At Thursday’s meeting, which District 5 Trustee Sally Bullard did not attend, the board approved removing two capital assets from district inventories. The items, a $600 to $700 video camera and a $200 cell phone, had been reported lost — the cell phone by a member of the district’s special education department and the camera by a teacher at Beechwood Elementary School, said Mike Ouzts, the district’s property manager.
Trustees voted unanimously to delete the items, but board president Zelmarine Murphy and District 1 Trustee Bryan Pratt said the board needs to look at revising policy and issued stern admonishments about staff members exercising care with such items and reporting losses promptly.
“If you check out equipment and take it home, that’s OK, but bring the school’s equipment back,” Murphy said. “We cannot continue to replace equipment. Times are hard now.”
Ouzts said the policy mandates a lost or stolen form be completed for any missing item, and said reports, which include model and serial numbers, are filed with either the Warren County Sheriff’s Office or the Vicksburg Police Department, depending on the location of the school or office in question. Sometimes the items are recovered, he said.
“Each school has a designated responsible party, which is the principal,” he added. “Bottom line, if the board said they wanted a lost item paid for, the principal would have to do it.”

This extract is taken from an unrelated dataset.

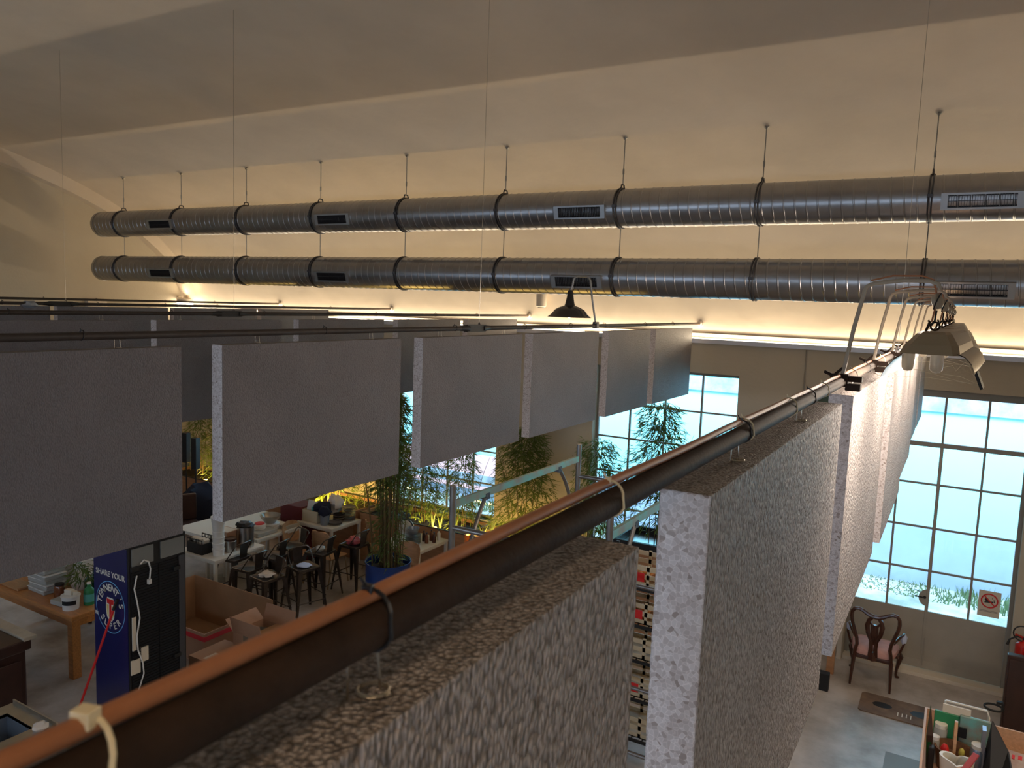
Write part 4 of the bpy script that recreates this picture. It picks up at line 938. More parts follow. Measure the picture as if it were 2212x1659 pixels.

In addition to schools maintaining checkout lists, all capital assets are checked twice a year, Ouzts said.
The board’s next meeting will be Jan. 26. Swinford said she expects to present a completed, revised policy on letter jackets — to include the district’s providing jackets for students lettering in music and the arts in addition to athletics — for board approval at that time.
Swinford said the jackets, considered gifts, cannot be purchased from the general fund. The money comes primarily from ticket sales and gate fees, she said.